The film fades out prior to their making love, to fade back in on their post-coital conversation. (Here, as in all of his future work, Cassavetes is as indifferent to mere physical actions- in this case, the action of making love- as he is fascinated by imaginative transactions- of making something of one’s having made love.) The conversation that follows is a tour de force of awkwardness, inarticulateness, and insensitivity.

With this one cut the entire believability of the anti-star Lelia was destroyed. Her cataclysmic confrontation with her own sensuality and her inability to deal with her sexuality and cross race identity was the whole point of her character. Her dealing with these intimate issues on film was the whole point of the love scene and it was cut out, like some trade mark snip, or inadequacy on the part of Cassavetes to film such intimacy.

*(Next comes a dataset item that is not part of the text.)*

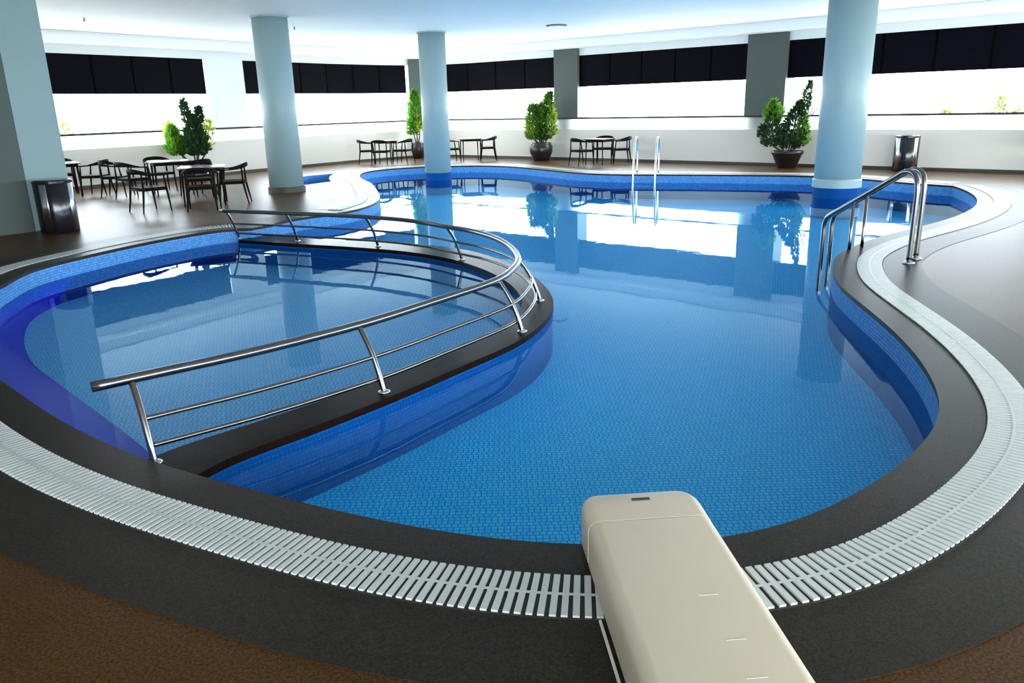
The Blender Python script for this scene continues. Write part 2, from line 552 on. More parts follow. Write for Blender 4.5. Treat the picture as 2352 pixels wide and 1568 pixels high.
# ------------------------------------------------------------------ overflow grating
def grating(P, label, pitch, w0, w1):
    t = thing('drain_grating', label, 'grating', (0, 0, 0))
    bm = bmesh.new()
    ribbon(P, w0 - 0.006, w1 + 0.008, 0.0, 0.0055, bm)
    obj('channel', bm, 'channel', t)
    Q = resample(P, pitch)
    NN = normals2(Q)
    bm = bmesh.new()
    for i, (p, n) in enumerate(zip(Q, NN)):
        tt = Vector((-n.y, n.x))
        h = pitch * 0.305
        k = (w0 + w1) / 2
        # keep the slat width even where the offset curve bends
        if 0 < i < len(Q) - 1:
            po = (Q[i + 1] + NN[i + 1] * k) - (Q[i - 1] + NN[i - 1] * k)
            h = min(max(po.length / 2, pitch * 0.4), pitch * 1.8) * 0.305
        a, b = p + n * w0, p + n * w1
        P4 = [a - tt * h, a + tt * h, b + tt * h, b - tt * h]
        lo = [bm.verts.new((q.x, q.y, 0.002)) for q in P4]
        hi = [bm.verts.new((q.x, q.y, 0.014)) for q in P4]
        bm.faces.new(hi[::-1])
        for j in range(4):
            bm.faces.new((lo[j], lo[(j + 1) % 4], hi[(j + 1) % 4], hi[j]))
    bmesh.ops.recalc_face_normals(bm, faces=bm.faces[:])
    obj('slats', bm, 'grating_white', t)
    bm = bmesh.new()
    mid = (w0 + w1) / 2
    a, b = offs(P, mid - 0.008), offs(P, mid + 0.008)
    strip(bm, b, a, 0.0145, 0.0145)
    obj('spine', bm, 'grating_white', t)
    return t
grating(ring1, 'white slatted drain grating curving round the near and right pool edge', 0.034, 0.235, 0.48)
grating(ring2, 'white slatted drain grating along the far pool edge and round the peninsula', 0.034, 0.235, 0.48)

# ------------------------------------------------------------------ dividing wall between the children pool and the main pool
outer = [(-1.78, 3.60), (-1.62, 3.98), (-1.18, 4.50), (-0.82, 4.94), (-0.41, 5.50), (0.05, 6.17), (0.29, 6.77), (0.40, 7.40), (0.36, 8.10), (0.20, 8.85), (-0.08, 9.60),
         (-0.58, 10.45), (-1.30, 11.05), (-2.2, 11.45), (-3.1, 11.85), (-3.85, 12.45)]
inner = [(-2.15, 3.85), (-1.95, 4.15), (-1.50, 4.62), (-1.04, 5.14), (-0.62, 5.75), (-0.20, 6.35), (0.03, 6.90), (0.12, 7.45), (0.05, 8.10), (-0.14, 8.75), (-0.40, 9.32),
         (-0.78, 9.90), (-1.35, 10.45), (-2.2, 10.95), (-3.2, 11.40), (-4.10, 11.85)]
So = resample(catmull([V2(*p) for p in outer], 10), 0.05)
nseg = 200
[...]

The age of censorship was ripe in the 1950s, but this is no excuse for not using a close up to capture facial expressions i.e. her crying, or Tony’s indignation- something to convey believability of the act and how it shaped their identities. This is not an isolated incident, but rather a general complaint I have with his style of disconjuncture of dialogue and action- where the two never seemed to quite meet at the appropriate times. This is not to say this exclusion of intimacy was for technique either, but rather I would say is due to the lack of so called semi-scripting and direction.
The progression of Lelia’s insecurity about her ethnicity, as it reflects on her sexuality, and how both of these factors convolut her femininity to the point of rebellion, is the foundation of her character and her position in the narrative. To rob her of this discovery within this scene is anti-climatic to say the least, and does little to suspend our disbelief. She comes across not as a virgin, but as a tramp, something which destroys her next lines, “ I was so frightened. I kept saying to myself, I mustn’t cry. If you love a man, you shouldn’t be frightened.” Why are we being told this and not shown this? Why are we being subjected to a verbal explanation of her feelings and motivation in a supposed documentation of the raw emotion through improvisation. Is this indifference to physical action as Carney suggests? Is Cassavetes’s use of “imaginative transactions” after the fact a substitute for his inexperience as a director/screenwriter? Or is this a Greek religious orthodoxy for privacy showing through in his films? He isn’t in fact indifferent in the very physical fight scene with the boys outside the soda shop. So why the naivete when it comes to expressing Eros on film? Is this true to his art form, directing, or style of photography?
Putting personal complexities aside, which are often shallow and without substance, the pseudo-documentary style that Cassavetes explored, is a legacy which he will be remembered and chastised for. But I do not think it is out of order to mention the narcissistic nature of the style itself, and how the avant-garde film community manipulated an otherwise self contained brilliance of the technique. The long take might not have been so long- the pauses between lines not so vague- and the endlessness of the narrative might not have been so indifferent- had the competition among the film community for uniqueness been a little less pervasive.
However, the realism achieved by the situation social crisis film did create its responsibility towards the issues it addressed. The bravery of Cassavetes in his uncompromising and unwavering dedication to strip himself of the mainstream might have inadvertently gave him his most valuable inspiration. To go against the ebb and flow is not always easy, but sometimes it pays off in the hands of a true guineas. Whether his temperament as a person, or film maker succeeds him, the legacy of his work will always be proof of his integrity.